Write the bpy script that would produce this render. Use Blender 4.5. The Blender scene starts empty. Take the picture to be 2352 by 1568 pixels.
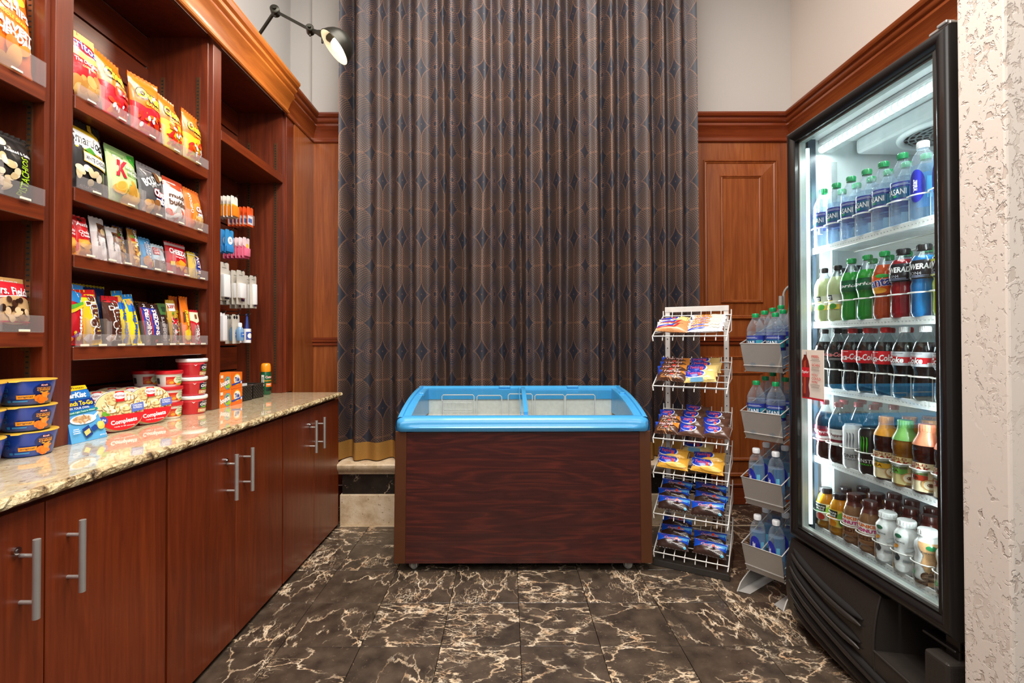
import bpy, bmesh, math, random
from math import sin, cos, pi, radians, sqrt, atan2
from mathutils import Vector as V, Matrix

SC = bpy.context.scene
COL = SC.collection
RND = random.Random(11)

# ------------------------------------------------------------ camera, world, lights
cam_d = bpy.data.cameras.new('camera')
cam = bpy.data.objects.new('camera', cam_d)
COL.objects.link(cam)
cam.location = (0, 0, 1.18)
cam.rotation_euler = (radians(90.6), radians(0.12), 0)
cam_d.sensor_width = 36
cam_d.lens = 36 * 1110 / 2352
cam_d.shift_x = 0.0047
cam_d.shift_y = -0.0066
cam_d.clip_start = 0.02
SC.camera = cam

world = bpy.data.worlds.new('world')
SC.world = world
world.use_nodes = True
wb = world.node_tree.nodes['Background']
wb.inputs[0].default_value = (1.0, 0.96, 0.92, 1)
wb.inputs[1].default_value = 0.36

SC.view_settings.view_transform = 'Standard'
SC.view_settings.look = 'None'
SC.view_settings.gamma = 1
SC.view_settings.use_curve_mapping = False
SC.view_settings.exposure = 0.0
SC.cycles.max_bounces = 8
SC.cycles.diffuse_bounces = 3
SC.cycles.glossy_bounces = 3
SC.cycles.transmission_bounces = 4
SC.cycles.transparent_max_bounces = 40
SC.cycles.adaptive_threshold = 0.02
SC.cycles.caustics_reflective = False
SC.cycles.caustics_refractive = False


def area(name, loc, rot, sx, sy, watts, col):
    d = bpy.data.lights.new(name, 'AREA')
    d.shape = 'RECTANGLE'
    d.size, d.size_y, d.energy, d.color = sx, sy, watts, col
    o = bpy.data.objects.new(name, d)
    COL.objects.link(o)
    o.location, o.rotation_euler = loc, rot
    return o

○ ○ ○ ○

THE REQUEST »
Reproduce only the lines from the beginning of the data through the line that contains "RND = random.Random(11)", both included, and please drop the pictures.

SOLUTION TO THIS EXERCISE »
Write the bpy script that would produce this render. Use Blender 4.5. The Blender scene starts empty. Take the picture to be 2352 by 1568 pixels.
import bpy, bmesh, math, random
from math import sin, cos, pi, radians, sqrt, atan2
from mathutils import Vector as V, Matrix

SC = bpy.context.scene
COL = SC.collection
RND = random.Random(11)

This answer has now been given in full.